We can add in the figures for the London Stock Exchange, another major player that BIS has not bothered to include in their figures. I downloaded their monthly figures for LSEG electronic order book trading for December 2014 that provides the following table, from which I calculated that the total value for all the different elements was £67.5 trillion. Interestingly, actual share trading only makes up for just over £1 trillion of that.
Some other numbers can be found in the BIS annual reports. However, those don't get published until about September, so I will use the figures for 2013. These include numbers for transacations processed by CREST (£279.75 trillion), ICE Clear Europe (£84.36 trillion).

I have found accurate figures for other payment systems used in the UK on the CHAPS website  where you can download a document with an Annual summary of Payment Systems. Here is an edited version of a table from that document, showing the figures for BACS, CHAPS, Faster Payments and Cheques.

The last big player that I want to mention is an entity that used to be called NYSE Liffe. In 2013 I calculated that they had handled €474 trillion in transactions, roughly £380 trillion.  At the time, they produced wonderfully detailed reports at the end of every trading day, and a very clear summary at the end of each year. Unfortunately, NYSE LIFFE has now disappeared - it has been swallowed up by ICE (Intercontinental Exchange), and since that time you can no longer download the NYSE Liffe annual factbooks.

I've been trying to compile detailed numbers for ICE Europe from their website, but it's proving tricky. You have to download data for each individual day, and there is no "Year to End" column that keeps a running tally.

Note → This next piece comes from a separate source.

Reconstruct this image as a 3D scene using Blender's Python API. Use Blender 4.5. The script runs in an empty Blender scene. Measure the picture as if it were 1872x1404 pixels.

However,  I did manage to download set of figures concerning various types of Credit Products and found that ICE Clear Europe -CDS had handled a total of €2,566,278,963,677 worth of transactions denominated in euros,  together with an additional $118 009 232 426 in dollars.

Fortunately, the World Federation of Exchanges provides some detailed information on their website, and I was able to compile the following numbers for ICE Futures Europe for 2014.

The WFE also provides a number for transactions done by the London Metal Exchange (14.13 trillion dollars).

So, in this final table I provide a summary of what I currently have available. When the values are provided in Euros or Dollars I have converted the numbers into sterling using current rates.

The total comes to over £2400 trillion. Even if we decide that around half of the £800 trillion in foreign exchange handeled by CLS may be done outside the UK,  that still leaves a very healthy £2 quadrillion in transactions. I suppose that some of the activity listed under ICE may turn out to be occuring somewhere else, but it will be virtually impossible to know for sure, unless someone other than me takes the task of compiling realistic figures for the UK seriously.

In the end, as I have argued repeatedly, it looks very likely that the value of UK Financial Transactions really is around 4000 times larger than total UK tax revenue. And that means that an intelligent and responsible government could effectively replace the existing tax system with a minuscule Financial Transaction Tax of around 0.025%.